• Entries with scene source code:
__________

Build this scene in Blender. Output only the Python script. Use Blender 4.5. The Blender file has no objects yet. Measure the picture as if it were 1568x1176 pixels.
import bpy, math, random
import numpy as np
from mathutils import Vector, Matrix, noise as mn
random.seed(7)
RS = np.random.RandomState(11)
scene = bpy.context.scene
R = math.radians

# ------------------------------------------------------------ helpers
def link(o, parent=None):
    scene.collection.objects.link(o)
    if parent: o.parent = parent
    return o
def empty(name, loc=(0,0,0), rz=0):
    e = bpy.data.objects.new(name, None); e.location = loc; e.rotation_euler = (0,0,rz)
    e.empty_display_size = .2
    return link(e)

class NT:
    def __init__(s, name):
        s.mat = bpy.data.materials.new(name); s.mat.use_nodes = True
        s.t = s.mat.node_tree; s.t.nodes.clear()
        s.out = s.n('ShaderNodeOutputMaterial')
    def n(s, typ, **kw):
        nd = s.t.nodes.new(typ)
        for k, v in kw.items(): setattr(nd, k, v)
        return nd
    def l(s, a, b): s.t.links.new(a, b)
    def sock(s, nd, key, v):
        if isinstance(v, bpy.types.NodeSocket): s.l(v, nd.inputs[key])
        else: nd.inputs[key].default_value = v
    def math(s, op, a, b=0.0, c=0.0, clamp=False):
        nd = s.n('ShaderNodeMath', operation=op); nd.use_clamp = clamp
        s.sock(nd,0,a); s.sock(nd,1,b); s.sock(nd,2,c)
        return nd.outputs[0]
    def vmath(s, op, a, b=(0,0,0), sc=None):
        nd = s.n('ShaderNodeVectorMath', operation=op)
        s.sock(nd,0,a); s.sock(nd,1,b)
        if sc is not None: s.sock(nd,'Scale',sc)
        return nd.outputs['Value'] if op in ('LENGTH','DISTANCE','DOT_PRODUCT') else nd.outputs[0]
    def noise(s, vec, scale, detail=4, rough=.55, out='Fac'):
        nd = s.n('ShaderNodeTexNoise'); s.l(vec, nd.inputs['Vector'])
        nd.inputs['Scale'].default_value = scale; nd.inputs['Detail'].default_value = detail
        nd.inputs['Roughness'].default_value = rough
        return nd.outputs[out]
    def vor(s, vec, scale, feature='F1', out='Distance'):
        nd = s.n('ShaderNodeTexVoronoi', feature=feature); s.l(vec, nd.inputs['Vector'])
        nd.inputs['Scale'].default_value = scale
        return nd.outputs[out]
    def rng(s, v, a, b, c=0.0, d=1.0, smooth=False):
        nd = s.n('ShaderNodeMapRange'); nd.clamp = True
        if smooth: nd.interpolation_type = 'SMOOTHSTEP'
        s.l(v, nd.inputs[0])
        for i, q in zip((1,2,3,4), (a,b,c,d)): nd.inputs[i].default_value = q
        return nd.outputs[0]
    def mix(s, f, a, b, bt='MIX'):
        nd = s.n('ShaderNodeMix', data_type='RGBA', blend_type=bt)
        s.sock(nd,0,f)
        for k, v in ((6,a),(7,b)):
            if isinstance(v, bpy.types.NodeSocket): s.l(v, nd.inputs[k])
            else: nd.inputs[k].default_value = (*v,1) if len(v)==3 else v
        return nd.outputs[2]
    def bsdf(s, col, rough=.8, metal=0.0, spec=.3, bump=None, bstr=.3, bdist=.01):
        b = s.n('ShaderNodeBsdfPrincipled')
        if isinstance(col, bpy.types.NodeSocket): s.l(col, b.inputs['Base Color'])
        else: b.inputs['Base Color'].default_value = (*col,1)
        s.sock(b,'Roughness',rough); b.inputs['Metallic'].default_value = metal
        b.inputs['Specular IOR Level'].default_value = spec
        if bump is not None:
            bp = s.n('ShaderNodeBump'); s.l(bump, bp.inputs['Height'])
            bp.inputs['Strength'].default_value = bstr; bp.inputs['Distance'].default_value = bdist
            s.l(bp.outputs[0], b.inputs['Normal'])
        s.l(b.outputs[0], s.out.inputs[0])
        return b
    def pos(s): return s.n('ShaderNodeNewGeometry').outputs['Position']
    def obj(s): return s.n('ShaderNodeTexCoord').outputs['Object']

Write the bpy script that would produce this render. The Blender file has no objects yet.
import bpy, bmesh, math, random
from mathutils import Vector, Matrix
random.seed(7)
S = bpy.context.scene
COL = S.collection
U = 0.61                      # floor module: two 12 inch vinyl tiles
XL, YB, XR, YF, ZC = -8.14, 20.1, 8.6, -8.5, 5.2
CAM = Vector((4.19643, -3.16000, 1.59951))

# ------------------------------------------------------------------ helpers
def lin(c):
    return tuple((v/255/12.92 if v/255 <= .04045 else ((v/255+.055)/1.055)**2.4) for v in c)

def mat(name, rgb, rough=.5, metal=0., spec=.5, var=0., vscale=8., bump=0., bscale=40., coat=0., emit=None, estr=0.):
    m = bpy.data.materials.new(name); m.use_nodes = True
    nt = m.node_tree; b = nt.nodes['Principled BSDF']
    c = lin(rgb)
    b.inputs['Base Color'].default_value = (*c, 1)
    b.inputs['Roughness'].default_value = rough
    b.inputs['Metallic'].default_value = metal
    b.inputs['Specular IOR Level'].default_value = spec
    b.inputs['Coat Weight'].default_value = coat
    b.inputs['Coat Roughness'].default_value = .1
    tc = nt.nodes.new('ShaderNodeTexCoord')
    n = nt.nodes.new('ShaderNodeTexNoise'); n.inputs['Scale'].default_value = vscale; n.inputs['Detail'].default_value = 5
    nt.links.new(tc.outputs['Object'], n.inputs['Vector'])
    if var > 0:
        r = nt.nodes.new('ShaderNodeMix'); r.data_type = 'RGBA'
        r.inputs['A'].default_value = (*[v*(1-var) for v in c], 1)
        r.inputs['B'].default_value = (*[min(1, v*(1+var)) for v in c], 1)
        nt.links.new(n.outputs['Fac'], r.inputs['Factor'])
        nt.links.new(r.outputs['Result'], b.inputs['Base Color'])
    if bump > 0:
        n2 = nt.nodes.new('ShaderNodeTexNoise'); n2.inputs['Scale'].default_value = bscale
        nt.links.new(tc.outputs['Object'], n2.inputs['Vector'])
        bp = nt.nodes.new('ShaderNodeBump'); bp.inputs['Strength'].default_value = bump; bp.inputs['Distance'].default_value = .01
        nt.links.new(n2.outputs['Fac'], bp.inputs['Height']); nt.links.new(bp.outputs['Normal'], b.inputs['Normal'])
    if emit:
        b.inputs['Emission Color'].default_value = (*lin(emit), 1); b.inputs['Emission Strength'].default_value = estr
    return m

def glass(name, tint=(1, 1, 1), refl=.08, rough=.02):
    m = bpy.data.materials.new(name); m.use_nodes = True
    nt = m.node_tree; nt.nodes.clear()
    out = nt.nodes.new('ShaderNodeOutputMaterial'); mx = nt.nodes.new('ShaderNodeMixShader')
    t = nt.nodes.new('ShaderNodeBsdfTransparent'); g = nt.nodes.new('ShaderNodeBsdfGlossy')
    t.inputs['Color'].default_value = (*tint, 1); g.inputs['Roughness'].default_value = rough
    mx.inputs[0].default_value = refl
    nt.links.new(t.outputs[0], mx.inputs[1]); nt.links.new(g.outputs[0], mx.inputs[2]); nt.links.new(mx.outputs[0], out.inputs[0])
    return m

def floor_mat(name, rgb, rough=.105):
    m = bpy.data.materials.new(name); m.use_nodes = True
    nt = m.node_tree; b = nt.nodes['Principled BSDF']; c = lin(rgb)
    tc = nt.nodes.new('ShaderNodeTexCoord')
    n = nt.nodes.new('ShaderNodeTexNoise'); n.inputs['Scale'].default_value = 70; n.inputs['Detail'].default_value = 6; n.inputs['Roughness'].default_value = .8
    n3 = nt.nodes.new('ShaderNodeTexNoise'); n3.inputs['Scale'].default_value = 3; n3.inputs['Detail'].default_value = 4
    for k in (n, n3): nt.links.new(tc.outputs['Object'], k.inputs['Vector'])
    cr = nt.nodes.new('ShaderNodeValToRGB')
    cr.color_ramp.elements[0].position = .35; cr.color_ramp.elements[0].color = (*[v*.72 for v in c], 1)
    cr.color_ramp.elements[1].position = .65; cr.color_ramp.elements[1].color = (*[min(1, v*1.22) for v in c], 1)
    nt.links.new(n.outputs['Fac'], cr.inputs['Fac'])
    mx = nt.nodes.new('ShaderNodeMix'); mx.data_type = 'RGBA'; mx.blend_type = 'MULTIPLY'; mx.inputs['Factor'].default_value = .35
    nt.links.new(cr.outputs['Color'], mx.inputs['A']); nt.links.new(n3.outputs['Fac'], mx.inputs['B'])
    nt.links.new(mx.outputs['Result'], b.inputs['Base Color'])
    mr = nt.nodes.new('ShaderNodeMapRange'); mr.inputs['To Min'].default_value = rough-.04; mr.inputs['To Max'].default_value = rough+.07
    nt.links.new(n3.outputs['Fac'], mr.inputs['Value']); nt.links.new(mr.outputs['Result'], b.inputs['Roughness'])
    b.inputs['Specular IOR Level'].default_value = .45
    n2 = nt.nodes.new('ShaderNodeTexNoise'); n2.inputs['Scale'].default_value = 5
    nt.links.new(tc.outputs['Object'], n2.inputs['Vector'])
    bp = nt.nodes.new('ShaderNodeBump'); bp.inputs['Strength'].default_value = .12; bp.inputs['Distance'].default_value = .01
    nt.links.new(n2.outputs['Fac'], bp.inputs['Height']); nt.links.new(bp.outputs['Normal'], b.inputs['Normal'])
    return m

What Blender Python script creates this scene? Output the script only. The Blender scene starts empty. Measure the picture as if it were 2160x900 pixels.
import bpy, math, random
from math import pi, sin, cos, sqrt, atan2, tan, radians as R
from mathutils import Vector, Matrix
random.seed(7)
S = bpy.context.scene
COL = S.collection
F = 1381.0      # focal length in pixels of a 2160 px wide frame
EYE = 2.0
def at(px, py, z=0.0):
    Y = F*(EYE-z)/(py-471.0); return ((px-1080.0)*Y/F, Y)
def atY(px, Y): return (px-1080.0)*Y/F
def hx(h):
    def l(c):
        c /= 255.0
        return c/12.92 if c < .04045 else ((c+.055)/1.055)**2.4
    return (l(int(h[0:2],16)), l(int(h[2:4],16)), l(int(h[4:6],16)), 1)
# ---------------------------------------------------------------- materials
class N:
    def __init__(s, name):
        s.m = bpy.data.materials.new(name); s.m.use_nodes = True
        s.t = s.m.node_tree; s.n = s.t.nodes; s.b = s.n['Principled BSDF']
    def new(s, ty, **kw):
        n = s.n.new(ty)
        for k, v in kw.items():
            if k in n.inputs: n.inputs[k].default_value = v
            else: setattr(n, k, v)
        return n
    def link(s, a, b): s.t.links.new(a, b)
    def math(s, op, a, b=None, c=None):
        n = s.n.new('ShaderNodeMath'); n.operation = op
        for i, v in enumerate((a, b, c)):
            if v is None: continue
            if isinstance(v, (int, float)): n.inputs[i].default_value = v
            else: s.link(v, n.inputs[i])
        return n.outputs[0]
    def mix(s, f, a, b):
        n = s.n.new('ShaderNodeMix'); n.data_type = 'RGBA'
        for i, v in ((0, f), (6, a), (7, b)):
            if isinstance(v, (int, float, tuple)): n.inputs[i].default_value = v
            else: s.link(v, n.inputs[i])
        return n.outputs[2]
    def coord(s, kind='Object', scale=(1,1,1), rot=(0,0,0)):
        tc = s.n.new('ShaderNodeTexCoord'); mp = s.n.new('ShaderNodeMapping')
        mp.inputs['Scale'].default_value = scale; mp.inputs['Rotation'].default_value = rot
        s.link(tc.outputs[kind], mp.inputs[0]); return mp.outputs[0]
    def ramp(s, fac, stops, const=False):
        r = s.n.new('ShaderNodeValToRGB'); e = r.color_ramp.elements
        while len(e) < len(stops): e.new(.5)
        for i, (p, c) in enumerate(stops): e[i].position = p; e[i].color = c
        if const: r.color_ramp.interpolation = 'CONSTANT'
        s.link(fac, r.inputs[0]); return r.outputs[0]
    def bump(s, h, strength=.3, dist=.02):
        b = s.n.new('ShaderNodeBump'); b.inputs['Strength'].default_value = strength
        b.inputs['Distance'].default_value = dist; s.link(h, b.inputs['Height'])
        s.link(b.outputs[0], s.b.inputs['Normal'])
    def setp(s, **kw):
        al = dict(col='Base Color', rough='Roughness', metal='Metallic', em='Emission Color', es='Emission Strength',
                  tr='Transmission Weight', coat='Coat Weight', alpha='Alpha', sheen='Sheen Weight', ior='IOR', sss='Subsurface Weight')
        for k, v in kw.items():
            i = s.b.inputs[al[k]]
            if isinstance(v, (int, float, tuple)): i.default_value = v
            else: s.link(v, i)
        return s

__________

• Job:
Quote verbatim the opening lines of the listing above, ending with the line where "return link(e)" appears; include both endpoints and nothing more.

• Task result:
Build this scene in Blender. Output only the Python script. Use Blender 4.5. The Blender file has no objects yet. Measure the picture as if it were 1568x1176 pixels.
import bpy, math, random
import numpy as np
from mathutils import Vector, Matrix, noise as mn
random.seed(7)
RS = np.random.RandomState(11)
scene = bpy.context.scene
R = math.radians

# ------------------------------------------------------------ helpers
def link(o, parent=None):
    scene.collection.objects.link(o)
    if parent: o.parent = parent
    return o
def empty(name, loc=(0,0,0), rz=0):
    e = bpy.data.objects.new(name, None); e.location = loc; e.rotation_euler = (0,0,rz)
    e.empty_display_size = .2
    return link(e)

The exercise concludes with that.